Enchanting double bass recital with a little cello too, at Lower Hutt

J S Bach’s Sonata for Viola da gamba No 2 in D, BWV 1028;
Cello Concerto No 4, third movement (Goltermann);
Fauré: Elegie;
Bottesini: Fantasia on themes from La sonnambula

Alexander Gunchenko (double bass) and Kirsten Simpson (piano), and Daniel Gunchenko (cello)

St Mark’s Church, Lower Hutt

Wednesday 22 August, 12.15pm

The double bass is among the orchestral instruments that has struggled to find a respected place in the solo sphere; a bit like the bassoon, its role is sometimes regarded as that of musical comedian.

Yet it’s had at least one famous practitioner, both a virtuoso and a composer (also a conductor who premiered Verdi’s Aida in Cairo), Giovanni Bottesini.

Alexander Gunchenko is one of the contingent of musicians from Ukraine and Russia who were recruited by the Christchurch Symphony Orchestra in the 1990s, and helped raise its standard so dramatically.

Gunchenko, who had only recently left the Tchaikovsky Conservatorium (presumably the one in Kiev) and had a short spell with the Ukraine National Chamber Orchestra, came to New Zealand in 1999. There he continued his studies at Canterbury University; and in 2007 joined the NZSO.

I gather he has been appearing for the Hutt Valley lunchtime concerts annually over the last few years, but this was my first hearing.

Music for the cello and its earlier predecessors can readily be transcribed for the double bass, and the recital began with a sonata for viola da gamba by J S Bach (No 2 in D, BWV1028). Though the bass (which is in fact a descendant of the viola da gamba family, and not a member of the violin family) is not as strongly projecting as the cello which replaced the viola da gamba during the late 17th and early 18th century, it had its own quieter and more mellow sound which has come to be appreciated again in recent times.

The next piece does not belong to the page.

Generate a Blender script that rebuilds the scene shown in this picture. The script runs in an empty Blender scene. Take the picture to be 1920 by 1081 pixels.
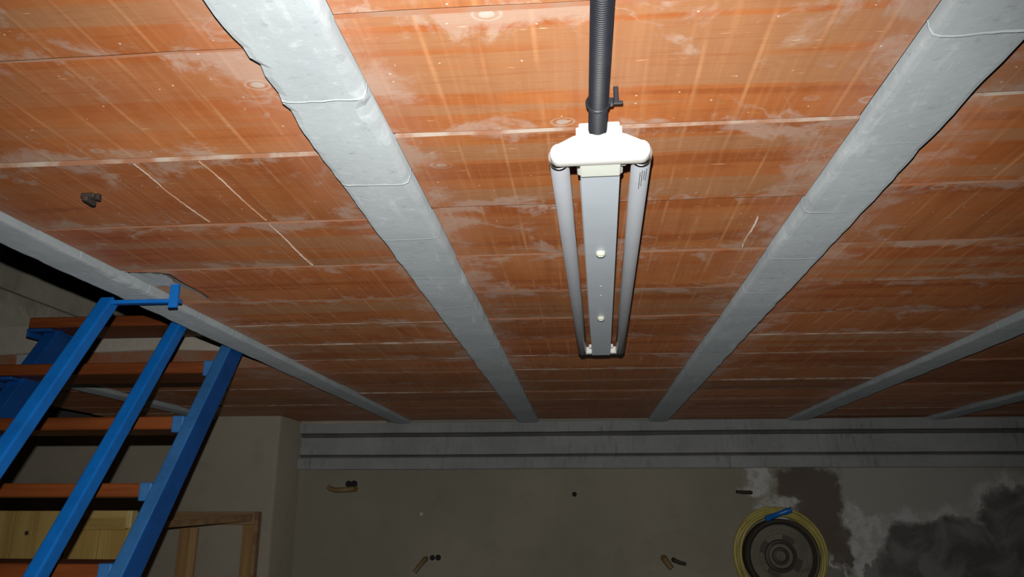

That made playing by the bass particularly attractive, for its quietness, once the ears were accustomed to it, gave the music a beauty and refinement that is actually Bach would have had in mind in writing these sonatas. (Accompaniment by a harpsichord would of course have been more appropriate, though Kirsten Simpson’s partnership was always sensitive to the bass’s sound).

The opening Adagio movement was a lovely, if momentarily nervous in intonation, way to engage the mind and accustom the ear. True, the piano did tend to weigh a bit heavily on the bass in the second, Allegro, movement, but the playing was so fluent and genial, enveloping us in its long, nicely expressed phrases, that any dynamic imbalance didn’t matter.

And the next slow movement, now in a slow triple time, was a further demonstration of the bass’s lyrical character, no matter that it was mostly in the low baritone range. Where the notes do go higher, however, it was even more beautifully mellow than a cello could ever be (and I learned and love the cello).

The next item was something a bit special: The young Gunchenko, the 11-year-old Daniel, a cellist who has just completed Grade 5 with, I imagine, rather high marks; his appearance was unadvertised, but a very engaging idea. I too encountered Georg Goltermann’s fourth cello concerto (his dates 1824 – 1898, almost exact contemporary with Bruckner) when I was a student but, somewhat older, I certainly wasn’t getting around the music as fluently as young Daniel did. There are probably good reasons why the name isn’t on everyone’s lips, but this taste of one of his concertos would have made the audience wonder about that. The third movement – the last I imagine – was a tarantella, fast and very rhythmic; the two musicians maintained its pace and togetherness admirably.

Alexander returned to play another cello classic, Fauré’s Élégie. Here, one could easily have been seduced into never wanting to hear it on the cello again, so discreet and, well, elegiac was this performance. The oneness of the two was clearly evident when the piano took over the melody and the bass simply kept it company in warm,  supportive accompanying figures.

The party piece was Bottesini’s Fantasia on themes from La sonnambula, a typical 19th century show-piece that gave audiences the comfort of well-known tunes clothed in unbelievably virtuosic playing. If it looks hard for a violinist to race about the fingerboard in such music, the same behaviour on a much longer fingerboard, with greater difficulty in hitting the exact note, including a lot of high harmonics, was a somewhat breathtaking exhibition.